* COLLECTED MATERIAL:
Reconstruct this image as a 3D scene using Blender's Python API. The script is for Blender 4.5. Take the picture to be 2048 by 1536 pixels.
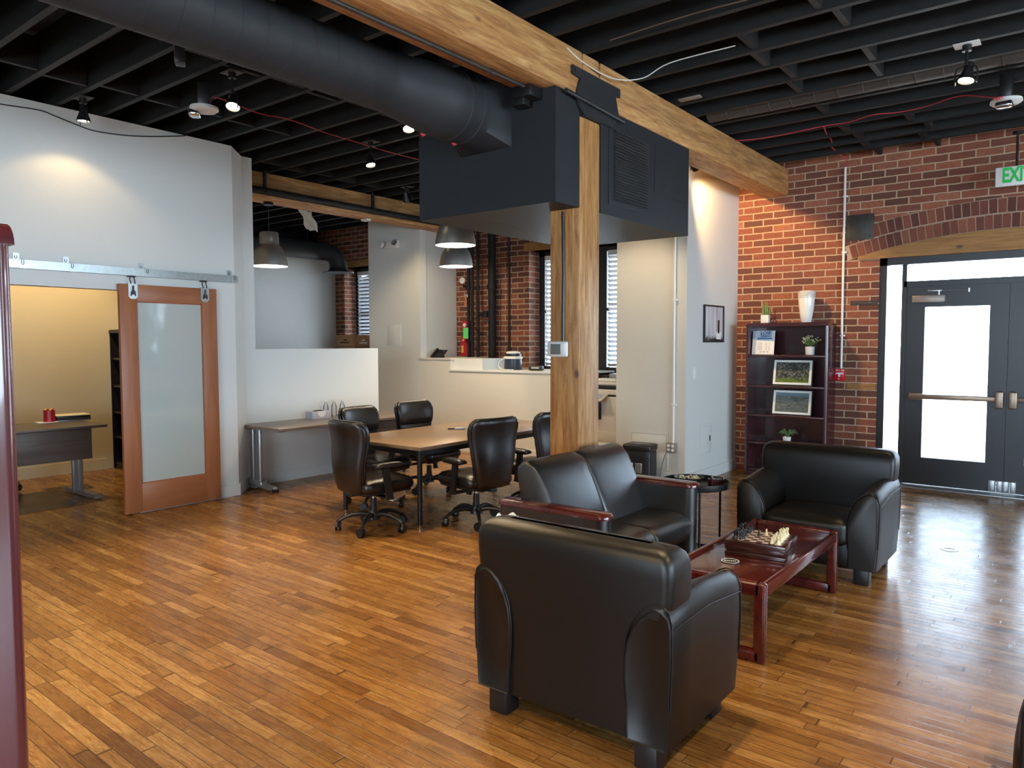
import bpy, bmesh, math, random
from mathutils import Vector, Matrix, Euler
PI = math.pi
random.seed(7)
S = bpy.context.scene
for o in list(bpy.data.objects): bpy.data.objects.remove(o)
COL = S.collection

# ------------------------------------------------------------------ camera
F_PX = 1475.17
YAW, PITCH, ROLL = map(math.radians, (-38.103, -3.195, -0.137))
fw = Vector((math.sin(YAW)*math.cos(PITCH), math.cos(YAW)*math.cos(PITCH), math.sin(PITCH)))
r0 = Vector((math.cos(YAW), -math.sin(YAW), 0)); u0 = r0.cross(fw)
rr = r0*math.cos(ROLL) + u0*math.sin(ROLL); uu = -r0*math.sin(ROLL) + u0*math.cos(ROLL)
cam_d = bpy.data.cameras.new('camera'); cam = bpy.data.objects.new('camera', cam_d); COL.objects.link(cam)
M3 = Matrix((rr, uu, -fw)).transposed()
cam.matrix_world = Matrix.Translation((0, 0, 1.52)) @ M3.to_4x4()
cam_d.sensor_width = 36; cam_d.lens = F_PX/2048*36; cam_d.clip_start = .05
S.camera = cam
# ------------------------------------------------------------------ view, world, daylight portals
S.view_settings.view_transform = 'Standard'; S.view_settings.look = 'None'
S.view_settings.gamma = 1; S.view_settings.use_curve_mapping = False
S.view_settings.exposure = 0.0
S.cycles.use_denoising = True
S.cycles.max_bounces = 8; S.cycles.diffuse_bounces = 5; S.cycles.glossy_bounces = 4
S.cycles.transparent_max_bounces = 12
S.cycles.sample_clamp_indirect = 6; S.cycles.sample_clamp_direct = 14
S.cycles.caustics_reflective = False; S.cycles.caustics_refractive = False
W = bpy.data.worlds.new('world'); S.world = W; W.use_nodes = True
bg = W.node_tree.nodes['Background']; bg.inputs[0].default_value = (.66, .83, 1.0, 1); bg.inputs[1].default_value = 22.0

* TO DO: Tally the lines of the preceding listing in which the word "scene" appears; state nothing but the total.

* TASK RESULT: 2